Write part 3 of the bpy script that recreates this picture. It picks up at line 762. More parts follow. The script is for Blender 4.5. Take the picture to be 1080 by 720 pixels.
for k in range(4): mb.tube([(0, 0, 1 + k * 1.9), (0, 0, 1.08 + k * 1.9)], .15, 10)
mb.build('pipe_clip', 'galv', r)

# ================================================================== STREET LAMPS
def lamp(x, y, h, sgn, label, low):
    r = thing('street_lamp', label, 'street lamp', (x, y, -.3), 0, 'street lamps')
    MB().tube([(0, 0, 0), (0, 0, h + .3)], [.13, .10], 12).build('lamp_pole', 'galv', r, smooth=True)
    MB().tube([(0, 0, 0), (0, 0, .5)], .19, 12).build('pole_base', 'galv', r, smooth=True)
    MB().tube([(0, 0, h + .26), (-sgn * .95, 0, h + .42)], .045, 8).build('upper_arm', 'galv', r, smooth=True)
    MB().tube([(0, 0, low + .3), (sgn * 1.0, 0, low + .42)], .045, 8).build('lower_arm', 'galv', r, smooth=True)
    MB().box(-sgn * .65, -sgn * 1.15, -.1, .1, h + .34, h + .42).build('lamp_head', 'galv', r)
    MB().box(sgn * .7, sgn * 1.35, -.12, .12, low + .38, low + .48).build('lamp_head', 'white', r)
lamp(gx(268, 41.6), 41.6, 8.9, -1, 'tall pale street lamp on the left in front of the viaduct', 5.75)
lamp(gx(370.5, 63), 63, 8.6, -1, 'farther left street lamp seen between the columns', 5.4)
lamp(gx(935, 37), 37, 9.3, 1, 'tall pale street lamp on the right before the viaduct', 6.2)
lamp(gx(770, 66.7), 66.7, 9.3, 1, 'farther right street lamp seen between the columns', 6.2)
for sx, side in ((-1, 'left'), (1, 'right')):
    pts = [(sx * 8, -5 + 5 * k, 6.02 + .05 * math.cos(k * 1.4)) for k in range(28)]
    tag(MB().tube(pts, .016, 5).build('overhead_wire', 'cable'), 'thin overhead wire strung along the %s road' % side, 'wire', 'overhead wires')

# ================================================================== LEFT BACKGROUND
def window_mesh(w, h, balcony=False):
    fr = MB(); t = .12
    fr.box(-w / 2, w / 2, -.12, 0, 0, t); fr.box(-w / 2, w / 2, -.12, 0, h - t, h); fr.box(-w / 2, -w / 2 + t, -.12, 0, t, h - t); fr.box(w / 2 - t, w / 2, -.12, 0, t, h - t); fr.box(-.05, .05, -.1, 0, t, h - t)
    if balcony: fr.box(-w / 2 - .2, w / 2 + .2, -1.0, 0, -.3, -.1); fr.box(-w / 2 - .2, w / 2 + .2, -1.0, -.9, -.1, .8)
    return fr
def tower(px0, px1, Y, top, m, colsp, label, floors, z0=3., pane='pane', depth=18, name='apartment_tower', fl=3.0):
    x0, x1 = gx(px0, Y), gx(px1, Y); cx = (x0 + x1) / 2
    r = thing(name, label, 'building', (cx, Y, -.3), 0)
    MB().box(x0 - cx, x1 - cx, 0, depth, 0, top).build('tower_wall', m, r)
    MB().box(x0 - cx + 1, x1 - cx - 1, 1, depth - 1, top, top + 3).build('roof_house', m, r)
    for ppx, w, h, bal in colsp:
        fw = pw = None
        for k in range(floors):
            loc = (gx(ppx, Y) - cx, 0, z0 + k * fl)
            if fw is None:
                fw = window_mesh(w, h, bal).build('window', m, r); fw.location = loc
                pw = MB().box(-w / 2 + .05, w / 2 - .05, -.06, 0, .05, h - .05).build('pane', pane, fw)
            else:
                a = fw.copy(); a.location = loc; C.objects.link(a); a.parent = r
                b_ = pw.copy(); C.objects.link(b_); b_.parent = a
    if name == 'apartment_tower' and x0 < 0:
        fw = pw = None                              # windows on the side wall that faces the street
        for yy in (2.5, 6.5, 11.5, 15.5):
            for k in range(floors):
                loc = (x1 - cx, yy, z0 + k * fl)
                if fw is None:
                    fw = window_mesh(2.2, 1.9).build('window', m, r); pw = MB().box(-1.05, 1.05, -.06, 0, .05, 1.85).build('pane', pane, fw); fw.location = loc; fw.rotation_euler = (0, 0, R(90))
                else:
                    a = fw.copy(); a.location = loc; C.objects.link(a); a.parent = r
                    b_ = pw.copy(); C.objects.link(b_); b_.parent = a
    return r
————
● **Exercise directions**
Write the data back out verbatim.

● **Result**
Write part 3 of the bpy script that recreates this picture. It picks up at line 762. More parts follow. The script is for Blender 4.5. Take the picture to be 1080 by 720 pixels.
for k in range(4): mb.tube([(0, 0, 1 + k * 1.9), (0, 0, 1.08 + k * 1.9)], .15, 10)
mb.build('pipe_clip', 'galv', r)

# ================================================================== STREET LAMPS
def lamp(x, y, h, sgn, label, low):
    r = thing('street_lamp', label, 'street lamp', (x, y, -.3), 0, 'street lamps')
    MB().tube([(0, 0, 0), (0, 0, h + .3)], [.13, .10], 12).build('lamp_pole', 'galv', r, smooth=True)
    MB().tube([(0, 0, 0), (0, 0, .5)], .19, 12).build('pole_base', 'galv', r, smooth=True)
    MB().tube([(0, 0, h + .26), (-sgn * .95, 0, h + .42)], .045, 8).build('upper_arm', 'galv', r, smooth=True)
    MB().tube([(0, 0, low + .3), (sgn * 1.0, 0, low + .42)], .045, 8).build('lower_arm', 'galv', r, smooth=True)
    MB().box(-sgn * .65, -sgn * 1.15, -.1, .1, h + .34, h + .42).build('lamp_head', 'galv', r)
    MB().box(sgn * .7, sgn * 1.35, -.12, .12, low + .38, low + .48).build('lamp_head', 'white', r)
lamp(gx(268, 41.6), 41.6, 8.9, -1, 'tall pale street lamp on the left in front of the viaduct', 5.75)
lamp(gx(370.5, 63), 63, 8.6, -1, 'farther left street lamp seen between the columns', 5.4)
lamp(gx(935, 37), 37, 9.3, 1, 'tall pale street lamp on the right before the viaduct', 6.2)
lamp(gx(770, 66.7), 66.7, 9.3, 1, 'farther right street lamp seen between the columns', 6.2)
for sx, side in ((-1, 'left'), (1, 'right')):
    pts = [(sx * 8, -5 + 5 * k, 6.02 + .05 * math.cos(k * 1.4)) for k in range(28)]
    tag(MB().tube(pts, .016, 5).build('overhead_wire', 'cable'), 'thin overhead wire strung along the %s road' % side, 'wire', 'overhead wires')

# ================================================================== LEFT BACKGROUND
def window_mesh(w, h, balcony=False):
    fr = MB(); t = .12
    fr.box(-w / 2, w / 2, -.12, 0, 0, t); fr.box(-w / 2, w / 2, -.12, 0, h - t, h); fr.box(-w / 2, -w / 2 + t, -.12, 0, t, h - t); fr.box(w / 2 - t, w / 2, -.12, 0, t, h - t); fr.box(-.05, .05, -.1, 0, t, h - t)
    if balcony: fr.box(-w / 2 - .2, w / 2 + .2, -1.0, 0, -.3, -.1); fr.box(-w / 2 - .2, w / 2 + .2, -1.0, -.9, -.1, .8)
    return fr
def tower(px0, px1, Y, top, m, colsp, label, floors, z0=3., pane='pane', depth=18, name='apartment_tower', fl=3.0):
    x0, x1 = gx(px0, Y), gx(px1, Y); cx = (x0 + x1) / 2
    r = thing(name, label, 'building', (cx, Y, -.3), 0)
    MB().box(x0 - cx, x1 - cx, 0, depth, 0, top).build('tower_wall', m, r)
    MB().box(x0 - cx + 1, x1 - cx - 1, 1, depth - 1, top, top + 3).build('roof_house', m, r)
    for ppx, w, h, bal in colsp:
        fw = pw = None
        for k in range(floors):
            loc = (gx(ppx, Y) - cx, 0, z0 + k * fl)
            if fw is None:
                fw = window_mesh(w, h, bal).build('window', m, r); fw.location = loc
                pw = MB().box(-w / 2 + .05, w / 2 - .05, -.06, 0, .05, h - .05).build('pane', pane, fw)
            else:
                a = fw.copy(); a.location = loc; C.objects.link(a); a.parent = r
                b_ = pw.copy(); C.objects.link(b_); b_.parent = a
    if name == 'apartment_tower' and x0 < 0:
        fw = pw = None                              # windows on the side wall that faces the street
        for yy in (2.5, 6.5, 11.5, 15.5):
            for k in range(floors):
                loc = (x1 - cx, yy, z0 + k * fl)
                if fw is None:
                    fw = window_mesh(2.2, 1.9).build('window', m, r); pw = MB().box(-1.05, 1.05, -.06, 0, .05, 1.85).build('pane', pane, fw); fw.location = loc; fw.rotation_euler = (0, 0, R(90))
                else:
                    a = fw.copy(); a.location = loc; C.objects.link(a); a.parent = r
                    b_ = pw.copy(); C.objects.link(b_); b_.parent = a
    return r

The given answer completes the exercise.